Mr Vennells replied at the time that she would take her PR adviser's "steer" but admitted at the inquiry such a review could have "avoided a lost decade" in terms of discovering miscarriages of justice.
On a second day of questions, Ms Vennells was grilled about a report by forensic accountants Second Sight which was published on 8 July, 2013 and flagged up bugs in the Horizon IT system.
The Post Office had previously insisted that Horizon - which is accountancy software used by sub-postmasters in their branches - was robust.
In an email to colleagues prior to the report's publication, Ms Vennells made suggestions to address concerns of campaigners including Alan Bates and Lord Arbuthnot about the safety of previous Horizon convictions.
This included reviewing all convictions for false accounting stretching back up to 10 years "in the light of the Second Sight findings".

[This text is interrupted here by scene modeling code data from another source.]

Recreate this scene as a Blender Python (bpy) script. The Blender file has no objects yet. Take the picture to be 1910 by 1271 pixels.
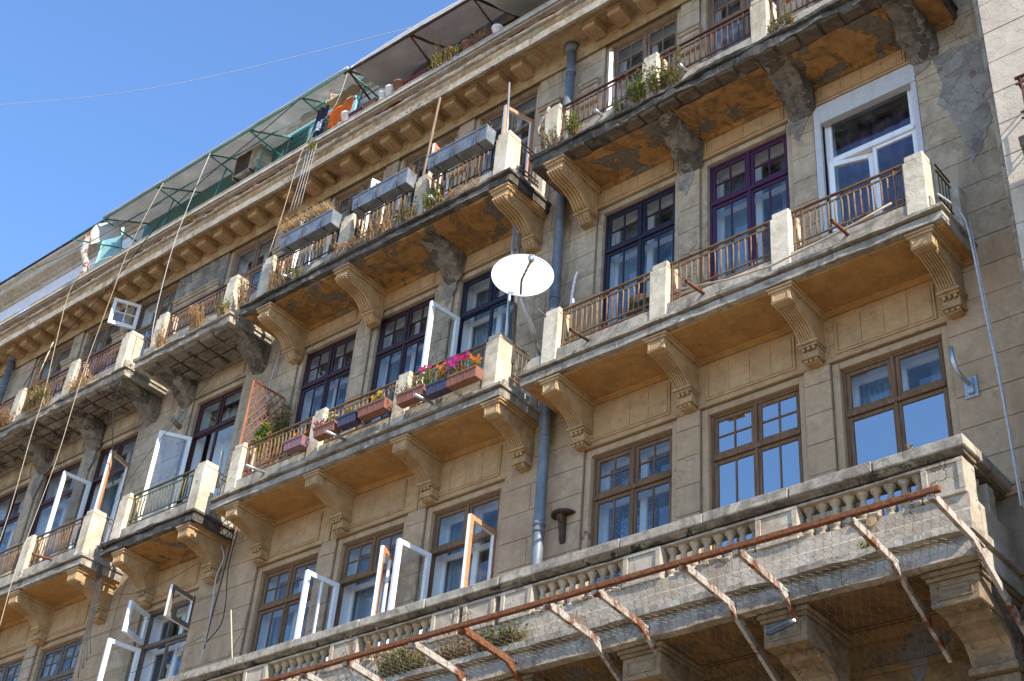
import bpy, math, random
from mathutils import Vector, Matrix, noise
random.seed(7)
S = bpy.context.scene
COL = S.collection
R_ = math.radians

# ---------------------------------------------------------------- camera
cam = bpy.data.cameras.new('camera'); camo = bpy.data.objects.new('camera', cam); COL.objects.link(camo)
cam.sensor_width = 36.0; cam.lens = 50.03; cam.clip_start = 0.1; cam.clip_end = 2000
rt = Vector((0.76727262, 0.63684866, 0.07560757)); upv = Vector((0.32533608, -0.48811337, 0.80987762)); fw = Vector((-0.55267455, 0.59679906, 0.58170588))
M = Matrix((rt, upv, -fw)).transposed().to_4x4(); M.translation = Vector((0, -13, 1.6)); camo.matrix_world = M
S.camera = camo

# ---------------------------------------------------------------- sky, sun, exposure
SUN = Vector((3.85, -1.12, 3.0)).normalized()
SUN_EL = math.asin(SUN.z); SUN_ROT = math.atan2(SUN.x, SUN.y)
w = bpy.data.worlds.new('World'); S.world = w; w.use_nodes = True
nt = w.node_tree; nt.nodes.clear()
sky = nt.nodes.new('ShaderNodeTexSky'); sky.sky_type = 'NISHITA'; sky.sun_disc = False
sky.sun_elevation = SUN_EL; sky.sun_rotation = SUN_ROT; sky.air_density = 1.0; sky.dust_density = 0.0; sky.ozone_density = 7.0
bg = nt.nodes.new('ShaderNodeBackground'); bg.inputs['Strength'].default_value = 0.15
wo = nt.nodes.new('ShaderNodeOutputWorld')
nt.links.new(sky.outputs[0], bg.inputs[0]); nt.links.new(bg.outputs[0], wo.inputs[0])
sl = bpy.data.lights.new('sun', 'SUN'); sl.energy = 4.2; sl.angle = R_(0.53); sl.color = (1.0, 0.91, 0.78)
slo = bpy.data.objects.new('sun', sl); COL.objects.link(slo); slo.rotation_euler = SUN.to_track_quat('Z', 'Y').to_euler(); slo.location = (20, -10, 40)
S.view_settings.view_transform = 'Standard'; S.view_settings.look = 'None'; S.view_settings.gamma = 1.0
S.view_settings.exposure = 1.27; S.view_settings.use_curve_mapping = False
S.render.engine = 'CYCLES'
try:
    S.cycles.max_bounces = 8; S.cycles.transparent_max_bounces = 24; S.cycles.sample_clamp_indirect = 6
except Exception: pass

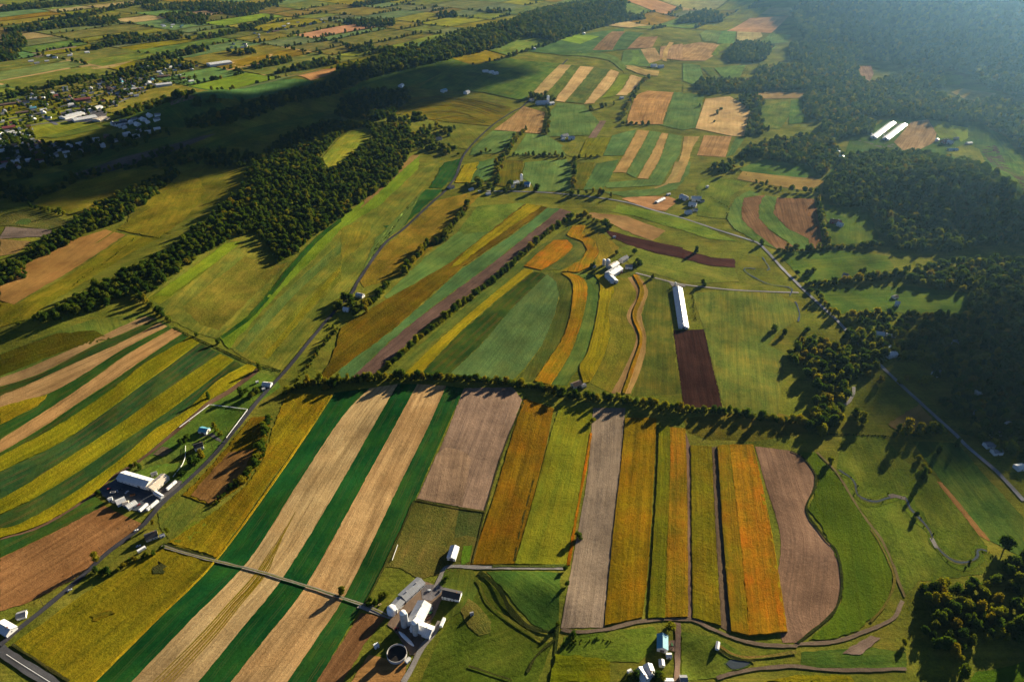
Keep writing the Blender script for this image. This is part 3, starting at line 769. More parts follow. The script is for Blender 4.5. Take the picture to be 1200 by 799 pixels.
rib('soy', 'G', '0,656 60,645 200,570 330,482 440,400 540,312 650,246 760,142 868,80', '0,690 150,640 330,530 400,466 490,410 600,320 720,217 800,168 902,92', 'lower of three long yellow bean strips on the left', tint=(.85, .9, .8))
rib('dirt', 'G', '0,692 150,642 330,532 400,468 490,412 600,322 720,219 800,170 902,94', '0,697 150,650 330,541 400,478 490,424 605,334 730,228 810,182 910,104', 'brown lane along the lowest yellow strip', tint=(.5, .38, .3), lay=2, name='dirt_lane')
fld('cover', 'G', '0,697 150,648 330,542 370,572 200,662 0,757', 'green wedge above the tan field at the left edge', tint=(2.6, 1.05, .9))
fld('stubble', 'G', '0,760 200,664 365,576 500,640 420,705 350,765 J:290,395 100,490 0,520', 'tan brown field at the left edge beside the road', tint=(.7, .5, .42))
fld('hay', 'G', '740,335 640,425 560,430 430,470 330,540 480,480 650,500 800,335 880,235 985,160 960,120 900,110 730,225 500,412', 'mown lawn around the two farmhouses by the road', tint=(.75, .95, .8), lay=2, name='lawn')
# weedy field beside road
fld('corn', 'G', '1010,182 1165,190 1060,340 940,500 765,755 590,705 640,672 760,592 865,505 925,410 955,310 985,235', 'weedy olive field left of the first dark green strip', tint=(1.15, 1.15, 1), h=.6)
fld('yelgrn', 'G', '600,700 680,630 740,640 700,690 650,710', 'bright weedy corner by the farm lane', lay=3, tint=(.8, .75, .8))
fld('corn', 'G', '880,268 955,262 925,400 860,498 800,540 740,575 640,540 720,460 790,380', 'small rough crop field between road and hedge', tint=(1.0, .95, 1), h=.5)
fld('stubble', 'G', '800,390 890,380 850,470 800,530 740,570 670,540 740,460', 'brown mown patch in the small rough field', lay=2, tint=(.55, .42, .3), h=.7)
fld('hay', 'G', '555,600 640,548 720,575 660,640 590,690 560,650', 'mown green lawn below the road bend', tint=(1, .85, .8), name='lawn')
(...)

Mr Davis said: "If we say publicly that we will look at past cases... we will open this up very significantly into front page news. In media terms it becomes mainstream, very high profile."
Ms Vennells responded: "You were right to call this out, and I will take your steer, no issue."

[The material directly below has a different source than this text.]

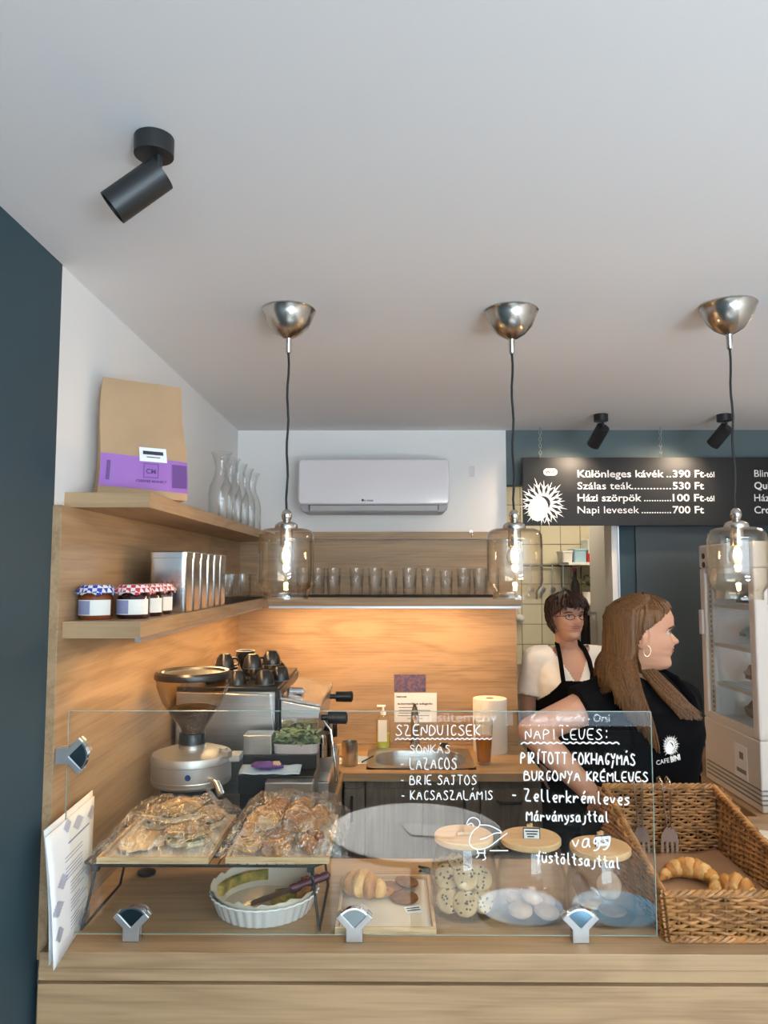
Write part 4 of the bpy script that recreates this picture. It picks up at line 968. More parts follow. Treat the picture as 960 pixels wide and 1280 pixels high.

Lead counsel for the inquiry, Jason Beer KC, asked Ms Vennells asked if this meant that she took the advice of Mr Davis not to look back further into past cases.
Ms Vennells began to respond, saying "I really don't remember it relating to the decision" prompting groans from the public gallery where former sub-postmasters and postmistresses were watching proceedings.
This sparked a rare intervention by Sir Wyn Williams, chairman of the inquiry, asking for calm.
Mr Beer said that had the idea been put into effect, it may have "avoided a lost decade" in terms of discovering miscarriages of justice.
"It may well have done," conceded Ms Vennells.
Hundreds of sub-postmasters and postmistresses were convicted for offences including theft and false accounting on the strength of faulty Horizon data. Money was flagged as being missing from Post Office accounts, when in reality, it wasn't.
From 1999 to 2015, there were 983 UK convictions - the majority of which were prosecuted by the Post Office itself, which is owned by the government.
A smaller number of cases were prosecuted by the Crown Prosecution Service.
Ms Vennells admitted on Wednesday that she did not know until 2012 that it was the Post Office and not external bodies that were prosecuting sub-postmasters.
She joined the firm in 2007 and was promoted to managing director three years later.
So far only 103 sub-postmasters have had their convictions overturned.
Sub-postmasters were required to repay the supposedly missing funds and many were still prosecuted. Some went to prison and many were ruined financially.
Ms Vennells said that Mr Davies was trying to "minimise misinterpretation and exaggeration in the media" due to the Post Office thinking at the time that there had only been a small number of possible problems with convictions.
Mr Beer said the idea of not looking back at past convictions because it could generate front page news was "a grossly improper perspective", to which Ms Vennells replied: "Yes, it is."
She added that she would "never" have taken the advice of just one colleague on this.
Speaking to the BBC in a break in the proceedings, former sub-postmaster Jo Hamilton said the decision not to go ahead with a review was "a deliberate missed opportunity".
Former sub-postmaster Seema Misra, who was sent to prison while pregnant, added that she thought it was evidence of a "cover-up".